• WHAT YOU HAVE TO DO: Beginning with the first line, set down every line through the one containing "def vz(px, py, z): return flip(bz(px, py, z))", exactly as it appears, but not the pictures.

• DATASET EXCERPT:
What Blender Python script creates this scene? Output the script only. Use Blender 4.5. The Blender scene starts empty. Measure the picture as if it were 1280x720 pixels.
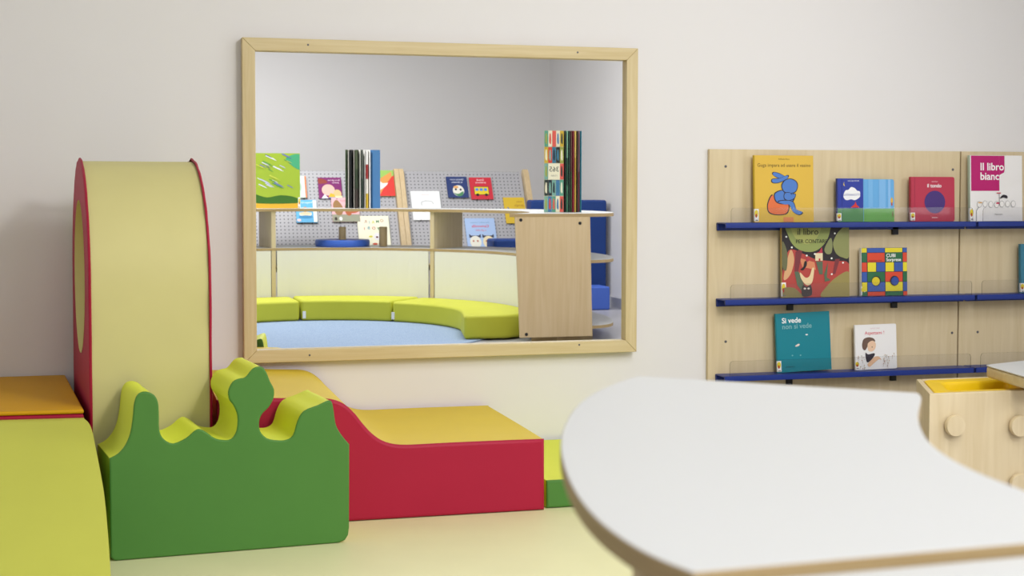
import bpy, bmesh, math, random
from mathutils import Vector, Matrix
random.seed(7)
S = bpy.context.scene
COL = S.collection
# ------------------------------------------------------------------ camera model
F, YAW, PIT, ROL, CY, H, DW = 1800.0, .2646, .0452, .0016, 315.54, 1.035, 5.0
fw = Vector((math.sin(YAW)*math.cos(PIT), math.cos(YAW)*math.cos(PIT), -math.sin(PIT)))
r0 = Vector((math.cos(YAW), -math.sin(YAW), 0)); u0 = r0.cross(fw)
rr = r0*math.cos(ROL) + u0*math.sin(ROL); uu = u0*math.cos(ROL) - r0*math.sin(ROL)
CAM = Vector((0, -DW, H))
def ray(px, py): return fw + rr*((px-640)/F) - uu*((py-CY)/F)
def bz(px, py, z): d = ray(px, py); return CAM + d*((z-H)/d.z)
def by(px, py, y): d = ray(px, py); return CAM + d*((y+DW)/d.y)
MY = -.02                                       # plane of the mirror glass
def flip(p): return Vector((p[0], 2*MY-p[1], p[2]))
def vy(px, py, y): return flip(by(px, py, y))   # where a thing seen in the mirror really stands
def vz(px, py, z): return flip(bz(px, py, z))

# ------------------------------------------------------------------ materials
def lin(c): c /= 255; return c/12.92 if c <= .04045 else ((c+.055)/1.055)**2.4
def rgb(h):
    if isinstance(h, str): h = tuple(int(h[i:i+2], 16) for i in (0, 2, 4))
    return tuple(lin(float(c)) for c in h) + (1,)
_m = {}
def base(name, col, rough=.5, spec=.4):
    m = bpy.data.materials.new(name); m.use_nodes = True
    b = m.node_tree.nodes['Principled BSDF']
    b.inputs['Base Color'].default_value = rgb(col); b.inputs['Roughness'].default_value = rough
    b.inputs['Specular IOR Level'].default_value = spec
    return m, m.node_tree.nodes, m.node_tree.links, b
def flat(col, rough=.45, spec=.35):
    k = (col, rough)
    if k not in _m: _m[k] = base('ink', col, rough, spec)[0]
    return _m[k]
def fabric(name, col, rough=.55, bump=.12, scale=900):
    m, N, L, b = base(name, col, rough, .3)
    tc = N.new('ShaderNodeTexCoord')
    n1 = N.new('ShaderNodeTexNoise'); n1.inputs['Scale'].default_value = 5; n1.inputs['Detail'].default_value = 3
    n2 = N.new('ShaderNodeTexNoise'); n2.inputs['Scale'].default_value = scale; n2.inputs['Detail'].default_value = 2
    L.new(tc.outputs['Object'], n1.inputs['Vector']); L.new(tc.outputs['Object'], n2.inputs['Vector'])
    hs = N.new('ShaderNodeHueSaturation'); hs.inputs['Color'].default_value = rgb(col)
    mr = N.new('ShaderNodeMapRange'); mr.inputs['To Min'].default_value = .95; mr.inputs['To Max'].default_value = 1.05
    L.new(n1.outputs['Fac'], mr.inputs['Value']); L.new(mr.outputs['Result'], hs.inputs['Value']); L.new(hs.outputs['Color'], b.inputs['Base Color'])
    b1 = N.new('ShaderNodeBump'); b1.inputs['Strength'].default_value = bump; b1.inputs['Distance'].default_value = .002
    b2 = N.new('ShaderNodeBump'); b2.inputs['Strength'].default_value = .25; b2.inputs['Distance'].default_value = .012
    L.new(n2.outputs['Fac'], b1.inputs['Height']); L.new(n1.outputs['Fac'], b2.inputs['Height'])
    L.new(b2.outputs['Normal'], b1.inputs['Normal']); L.new(b1.outputs['Normal'], b.inputs['Normal'])
    return m
def wood(name, light, dark, scale=(30, 30, 1.5), rough=.45, contrast=(.35, .7)):
    m, N, L, b = base(name, light, rough, .3)
    tc = N.new('ShaderNodeTexCoord'); mp = N.new('ShaderNodeMapping'); mp.inputs['Scale'].default_value = scale
    n1 = N.new('ShaderNodeTexNoise'); n1.inputs['Scale'].default_value = 2.2; n1.inputs['Detail'].default_value = 6; n1.inputs['Distortion'].default_value = .6
    n2 = N.new('ShaderNodeTexNoise'); n2.inputs['Scale'].default_value = 3; n2.inputs['Detail'].default_value = 3
    L.new(tc.outputs['Object'], mp.inputs['Vector']); L.new(mp.outputs['Vector'], n1.inputs['Vector']); L.new(tc.outputs['Object'], n2.inputs['Vector'])
    ad = N.new('ShaderNodeMath'); ad.operation = 'MULTIPLY_ADD'; ad.inputs[1].default_value = .75
    sc = N.new('ShaderNodeMath'); sc.operation = 'MULTIPLY'; sc.inputs[1].default_value = .28
    L.new(n2.outputs['Fac'], sc.inputs[0]); L.new(n1.outputs['Fac'], ad.inputs[0]); L.new(sc.outputs[0], ad.inputs[2])
    cr = N.new('ShaderNodeValToRGB'); cr.color_ramp.elements[0].position = contrast[0]; cr.color_ramp.elements[1].position = contrast[1]
    cr.color_ramp.elements[0].color = rgb(dark); cr.color_ramp.elements[1].color = rgb(light)
    L.new(ad.outputs[0], cr.inputs['Fac']); L.new(cr.outputs['Color'], b.inputs['Base Color'])
    return m
def pegboard_mat():
    m, N, L, b = base('perforated_grey_board', (168, 166, 168), .5)
    uv = N.new('ShaderNodeUVMap'); sp = N.new('ShaderNodeSeparateXYZ'); L.new(uv.outputs['UV'], sp.inputs[0])
    sq = []
    for a in ('X', 'Y'):
        fr = N.new('ShaderNodeMath'); fr.operation = 'FRACT'; L.new(sp.outputs[a], fr.inputs[0])
        su = N.new('ShaderNodeMath'); su.operation = 'SUBTRACT'; su.inputs[1].default_value = .5; L.new(fr.outputs[0], su.inputs[0])
        mu = N.new('ShaderNodeMath'); mu.operation = 'MULTIPLY'; L.new(su.outputs[0], mu.inputs[0]); L.new(su.outputs[0], mu.inputs[1]); sq.append(mu)
    ad = N.new('ShaderNodeMath'); L.new(sq[0].outputs[0], ad.inputs[0]); L.new(sq[1].outputs[0], ad.inputs[1])
    lt = N.new('ShaderNodeMath'); lt.operation = 'LESS_THAN'; lt.inputs[1].default_value = .032; L.new(ad.outputs[0], lt.inputs[0])
    mx = N.new('ShaderNodeMix'); mx.data_type = 'RGBA'; mx.inputs['A'].default_value = rgb((172, 170, 172)); mx.inputs['B'].default_value = rgb((96, 94, 98))
    L.new(lt.outputs[0], mx.inputs['Factor']); L.new(mx.outputs['Result'], b.inputs['Base Color'])
    return m
def wall_mat(name, col):
    m, N, L, b = base(name, col, .85, .15)
    tc = N.new('ShaderNodeTexCoord'); n = N.new('ShaderNodeTexNoise'); n.inputs['Scale'].default_value = 260; n.inputs['Detail'].default_value = 3
    bp = N.new('ShaderNodeBump'); bp.inputs['Strength'].default_value = .05; bp.inputs['Distance'].default_value = .002
    L.new(tc.outputs['Object'], n.inputs['Vector']); L.new(n.outputs['Fac'], bp.inputs['Height']); L.new(bp.outputs['Normal'], b.inputs['Normal'])
    return m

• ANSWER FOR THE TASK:
What Blender Python script creates this scene? Output the script only. Use Blender 4.5. The Blender scene starts empty. Measure the picture as if it were 1280x720 pixels.
import bpy, bmesh, math, random
from mathutils import Vector, Matrix
random.seed(7)
S = bpy.context.scene
COL = S.collection
# ------------------------------------------------------------------ camera model
F, YAW, PIT, ROL, CY, H, DW = 1800.0, .2646, .0452, .0016, 315.54, 1.035, 5.0
fw = Vector((math.sin(YAW)*math.cos(PIT), math.cos(YAW)*math.cos(PIT), -math.sin(PIT)))
r0 = Vector((math.cos(YAW), -math.sin(YAW), 0)); u0 = r0.cross(fw)
rr = r0*math.cos(ROL) + u0*math.sin(ROL); uu = u0*math.cos(ROL) - r0*math.sin(ROL)
CAM = Vector((0, -DW, H))
def ray(px, py): return fw + rr*((px-640)/F) - uu*((py-CY)/F)
def bz(px, py, z): d = ray(px, py); return CAM + d*((z-H)/d.z)
def by(px, py, y): d = ray(px, py); return CAM + d*((y+DW)/d.y)
MY = -.02                                       # plane of the mirror glass
def flip(p): return Vector((p[0], 2*MY-p[1], p[2]))
def vy(px, py, y): return flip(by(px, py, y))   # where a thing seen in the mirror really stands
def vz(px, py, z): return flip(bz(px, py, z))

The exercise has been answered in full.